__GOAL__
Wherever a line holds the word "from", copy that line out.

__GIVEN INFORMATION__
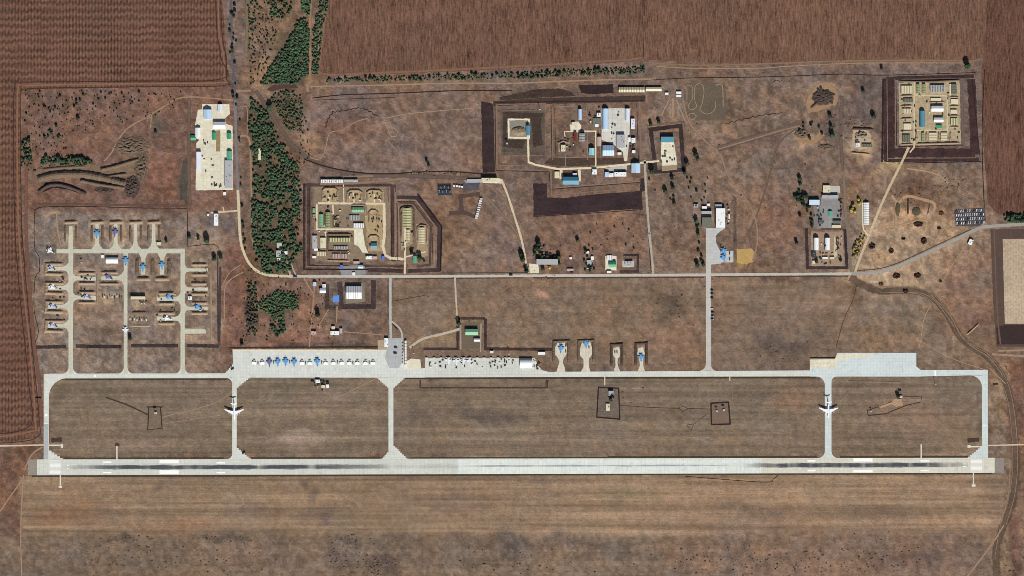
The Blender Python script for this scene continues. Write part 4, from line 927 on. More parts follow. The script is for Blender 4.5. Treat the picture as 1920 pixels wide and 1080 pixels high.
mound("spoil_heap", 1683, 392, 5, 14, 2, soil((96, 88, 66), .5), "grassy oval mound left of the dark upright bank", "mound", None, .4, 12, 7)
mound("spoil_heap", 1718, 396, 9, 9, 2.5, soil((92, 84, 66), .5), "round grassy mound between the two firing banks", "mound", None, .6, 12, 8)
ridge("earth_berm", [(1812, 628), (1836, 606)], 4, 3, BERM, "slanting bright bank beside the dirt road in the south east", "berm")
# fortified store compounds
GS = "berms in the fenced stores"
for (x0, x1, yt, yb, l) in ((605, 633, 353, 378, "left"), (652, 678, 357, 378, "middle"), (688, 716, 357, 380, "right")):
    ridge("earth_berm", [(x0, yb), (x0, yt + 4), (x0 + 5, yt), (x1 - 5, yt), (x1, yt + 4), (x1, yb)], 5, 3.6, BERM, "arched sandy berm, %s of three at the top of the central fenced store" % l, "berm", GS)
ridge("earth_berm", [(615, 440), (614, 471), (656, 472)], 4, 3, BERMG, "L-shaped berm around the rows of striped stacks in the central store", "berm", GS)
ridge("earth_berm", [(612, 439), (660, 439)], 5, 3.6, BERMG, "long straight berm above the bright yellow stack", "berm", GS)
ridge("earth_berm", [(612, 488), (656, 489)], 4, 3, BERM, "long low berm below the pinkish stacks in the central store", "berm", GS)
ridge("earth_berm", [(658, 384), (684, 384), (685, 400)], 4, 3, BERM, "hooked berm around the long green stack in the central store", "berm", GS)
ridge("earth_berm", [(752, 446), (751, 392), (756, 388), (772, 388), (776, 394), (776, 446)], 4.5, 3.6, BERMG, "tall arched berm around the yellow stack in the slanted store", "berm", GS)
ridge("earth_berm", [(784, 456), (783, 426), (788, 422), (798, 423), (801, 428), (801, 458)], 4.5, 3.6, BERM, "tall arched berm around the pale stack in the slanted store", "berm", GS)
for i, y in enumerate((180, 199, 223, 246, 271)):
    ridge("earth_berm", [(1688, y), (1712, y - 1)], 4, 3.4, BERM, "%s cross berm from the top on the left side of the square north-east store" % ORD[i], "berm", GS)
for i, y in enumerate((182, 199, 217, 238)):
    ridge("earth_berm", [(1780, y), (1798, y)], 4, 3.4, BERM, "%s cross berm from the top on the right side of the square north-east store" % ORD[i], "berm", GS)
for i, x in enumerate((1718, 1737, 1760, 1782)):
    ridge("earth_berm", [(x, 246), (x, 266)], 4, 3, BERM, "%s upright berm from the left in the bottom row of the square store" % ORD[i], "berm", GS)
ridge("earth_berm", [(1718, 270), (1800, 268)], 5, 4, BERM, "long berm closing the bottom of the square north-east store", "berm", GS)
ridge("earth_berm", [(1742, 192), (1772, 191)], 4, 3, BERM, "berm between the grey striped roof and the white shed", "berm", GS)
ridge("earth_berm", [(1684, 152), (1740, 153), (1800, 150)], 4, 3, BERMG, "long irregular berm along the top of the square north-east store", "berm", GS)
ridge("earth_berm", [(692, 420), (692, 398), (696, 394), (704, 394), (708, 398), (708, 420)], 4, 3.4, BERM, "upper arched berm on the sandy right side of the central store", "berm", GS)
ridge("earth_berm", [(691, 470), (691, 446), (695, 442), (706, 442), (710, 446), (710, 468)], 4, 3.4, BERM, "lower arched berm around the small teal shed of the central store", "berm", GS)
ridge("earth_berm", [(625, 402), (625, 425), (638, 426)], 3, 3, BERMG, "L-shaped berm in the bay right of the tall pale green stack", "berm", GS)
ridge("earth_berm", [(608, 399), (608, 426)], 3, 3, BERMG, "thin upright berm between the two upright green stacks", "berm", GS)
mound("earth_berm", 973, 246, 15, 9, 6, soil((150, 132, 110), .4), "tan flat-topped bunker mound inside the concrete ring road", "bunker", None, .25, 14, 2)
ridge("earth_berm", [(1049, 285), (1047, 268), (1056, 264), (1068, 268)], 4, 3, BERM, "curved berm by the cream shed at the technical compound's left side", "berm", GS)
GH = "berms around the runway hardstands"
for i, (x, y) in enumerate(((1052, 656), (1099, 655), (1156, 662), (1202, 660))):
    w_ = 14 if i < 2 else 10
    ridge("earth_berm", [(x - w_, y + 24), (x - w_, y - 16), (x + w_, y - 17), (x + w_, y + 24)], 6, 3.0, BERMG if i < 2 else BERMD, "open-ended berm around the %s keyhole hardstand from the left" % ORD[i], "berm", GH)
ridge("earth_berm", [(1024, 712), (1024, 724)], 3, 2, BERMD, "tiny upright bank below the arched hangar", "berm")

# ------------------------------------------------------------------ buildings
def box(bm, x0, y0, z0, x1, y1, z1, mi=0):
    v = [bm.verts.new(p) for p in ((x0, y0, z0), (x1, y0, z0), (x1, y1, z0), (x0, y1, z0), (x0, y0, z1), (x1, y0, z1), (x1, y1, z1), (x0, y1, z1))]
    for q in ((3, 2, 1, 0), (4, 5, 6, 7), (0, 1, 5, 4), (1, 2, 6, 5), (2, 3, 7, 6), (3, 0, 4, 7)):
        f = bm.faces.new([v[i] for i in q]); f.material_index = mi
def prism(bm, pts, z0, z1, mi=0):
    a = [bm.verts.new((p[0], p[1], z0)) for p in pts]; b = [bm.verts.new((p[0], p[1], z1)) for p in pts]
    n = len(pts)
    fs = [bm.faces.new(a[::-1]), bm.faces.new(b)] + [bm.faces.new((a[i], a[(i + 1) % n], b[(i + 1) % n], b[i])) for i in range(n)]
    for f in fs: f.material_index = mi
    bmesh.ops.recalc_face_normals(bm, faces=fs)
RC = {'W': (240, 242, 242), 'B': (188, 214, 238), 'C': (218, 210, 178), 'G': (64, 158, 116), 'LG': (128, 184, 148), 'K': (92, 92, 98), 'T': (84, 142, 166), 'R': (122, 52, 46),
      'N': (160, 134, 108), 'GY': (176, 176, 178), 'PG': (152, 166, 120), 'Y': (204, 202, 156), 'PK': (196, 172, 166), 'BL': (84, 124, 216), 'WB': (222, 228, 240), 'D': (62, 62, 66), 'TL': (98, 168, 142), 'SG': (112, 116, 104), 'LC': (150, 214, 226)}
STR = {'sW': ('W', (176, 176, 176)), 'sG': ('LG', (112, 150, 106)), 'sY': ('Y', (88, 90, 60)), 'sK': ('GY', (88, 86, 88)), 'sP': ('PK', (104, 78, 74)), 'sC': ('C', (150, 138, 104)), 'sB': ('B', (160, 186, 216)), 'sPG': ('PG', (108, 110, 84)), 'sT': ('SG', (84, 86, 76))}
GLASS = plain((52, 62, 76), .1, .5, .15, .5)
def roofmat(key, ax):
    if key in STR:
        b, c2 = STR[key]
        return plain(RC[b], .2, .3, .6, .2, stripe=(ax, 4.2 if key != 'sW' else 6.0, c2, .62))
    return plain(RC[key], .18, .25, .5, .25)
def gable(bm, w, d, z, rise, along_x, ov=.4):
    w2, d2 = w / 2 + ov, d / 2 + ov
    if along_x: pts = [(-w2, -d2, z), (w2, -d2, z), (w2, d2, z), (-w2, d2, z), (-w2, 0, z + rise), (w2, 0, z + rise)]; fs = ((0, 1, 5, 4), (2, 3, 4, 5), (1, 2, 5), (3, 0, 4), (3, 2, 1, 0))
    else: pts = [(-w2, -d2, z), (w2, -d2, z), (w2, d2, z), (-w2, d2, z), (0, -d2, z + rise), (0, d2, z + rise)]; fs = ((3, 0, 4, 5), (1, 2, 5, 4), (0, 1, 4), (2, 3, 5), (3, 2, 1, 0))
    v = [bm.verts.new(p) for p in pts]
    for f in fs: bm.faces.new([v[i] for i in f])
def bld(x0, y0, x1, y1, h, roof, rc, label, wall=(176, 172, 164), name="shed", cat="building", rot=0.0, group=None, rise=None, details=True):
    w, d = (x1 - x0) * U, (y1 - y0) * U
    c = W((x0 + x1) / 2, (y0 + y1) / 2, 0.0)
    root = empty(name, label, cat, c, R(rot), group)
    alx = w >= d
    wm = plain(wall, .2, .4, .8, .15)
    rm = roofmat(rc, 0 if alx else 1)
    hh = h
    bm = bmesh.new()
    if roof == 'arch':
        n = 10; span = d if alx else w; ln = w if alx else d; rr = rise or min(h, span / 2)
        base = max(0.3, h - rr)
        box(bm, -w / 2 + .2, -d / 2 + .2, -.3, w / 2 - .2, d / 2 - .2, base)
        link("wall", to_mesh(bm, "wall", wm), root)
        bm = bmesh.new()
        prof = [(math.cos(math.pi * i / n) * span / 2, base + math.sin(math.pi * i / n) * rr) for i in range(n + 1)]
        A_ = []
        for e in (-ln / 2, ln / 2):
            A_.append([bm.verts.new((e, p[0], p[1]) if alx else (p[0], e, p[1])) for p in prof])
        for i in range(n): bm.faces.new((A_[0][i], A_[0][i + 1], A_[1][i + 1], A_[1][i]))
        bm.faces.new(A_[0]); bm.faces.new(A_[1]); bm.faces.new((A_[0][0], A_[0][-1], A_[1][-1], A_[1][0]))
        bmesh.ops.recalc_face_normals(bm, faces=bm.faces[:])
        link("roof", to_mesh(bm, "roof", rm), root)
    else:
        box(bm, -w / 2, -d / 2, -.3, w / 2, d / 2, h)
        link("wall", to_mesh(bm, "wall", wm), root)
        bm = bmesh.new()
        if roof == 'gable': gable(bm, w, d, h + .02, rise or min(w, d) * .22, alx)
        elif roof == 'flat':
            box(bm, -w / 2 - .25, -d / 2 - .25, h + .02, w / 2 + .25, d / 2 + .25, h + .35)
        elif roof == 'mono':
            v = [bm.verts.new(p) for p in ((-w / 2 - .3, -d / 2 - .3, h + .02), (w / 2 + .3, -d / 2 - .3, h + .02), (w / 2 + .3, d / 2 + .3, h + .02), (-w / 2 - .3, d / 2 + .3, h + .02), (-w / 2 - .3, d / 2 + .3, h + 1.6), (w / 2 + .3, d / 2 + .3, h + 1.6))]
            for f in ((0, 1, 5, 4), (2, 3, 4, 5), (3, 2, 1, 0), (1, 2, 5), (3, 0, 4)): bm.faces.new([v[i] for i in f])
        rf = link("roof", to_mesh(bm, "roof", rm), root)
        if details and min(w, d) > 8 and roof == 'flat':
            rr = random.Random(int(x0 + y0))
            for k in range(2 + int(max(w, d) / 14)):
                b2 = bmesh.new()
                s = rr.uniform(.5, 1.2); px, py = rr.uniform(-.4, .4) * w, rr.uniform(-.35, .35) * d
                box(b2, px - s, py - s, h + .33, px + s, py + s, h + .33 + rr.uniform(.6, 1.6))
                link("vent", to_mesh(b2, "vent", plain((150, 148, 146), .2)), rf)
    if details and max(w, d) > 12 and h > 3:
        bm = bmesh.new()
        if alx: box(bm, -1.4, -d / 2 - .08, 0, 1.4, -d / 2 + .02, min(2.8, h * .8))
        else: box(bm, w / 2 - .02, -1.4, 0, w / 2 + .08, 1.4, min(2.8, h * .8))
        link("door", to_mesh(bm, "door", plain((110, 104, 98), .2)), root)
        if roof != 'arch':
            n = 4
            for i in range(n):
                t = (-.4 + .8 * i / (n - 1))
                bm = bmesh.new()
                if alx: box(bm, t * w - .7, -d / 2 - .05, 1.2, t * w + .7, -d / 2 + .02, min(2.5, h - .3))
                else: box(bm, w / 2 - .02, t * d - .7, 1.2, w / 2 + .05, t * d + .7, min(2.5, h - .3))
                if abs(t) > .15: link("window", to_mesh(bm, "window", GLASS), root)
                else: bm.free()
    return root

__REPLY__
The Blender Python script for this scene continues. Write part 4, from line 927 on. More parts follow. The script is for Blender 4.5. Treat the picture as 1920 pixels wide and 1080 pixels high.
    ridge("earth_berm", [(1688, y), (1712, y - 1)], 4, 3.4, BERM, "%s cross berm from the top on the left side of the square north-east store" % ORD[i], "berm", GS)
    ridge("earth_berm", [(1780, y), (1798, y)], 4, 3.4, BERM, "%s cross berm from the top on the right side of the square north-east store" % ORD[i], "berm", GS)
    ridge("earth_berm", [(x, 246), (x, 266)], 4, 3, BERM, "%s upright berm from the left in the bottom row of the square store" % ORD[i], "berm", GS)
    ridge("earth_berm", [(x - w_, y + 24), (x - w_, y - 16), (x + w_, y - 17), (x + w_, y + 24)], 6, 3.0, BERMG if i < 2 else BERMD, "open-ended berm around the %s keyhole hardstand from the left" % ORD[i], "berm", GH)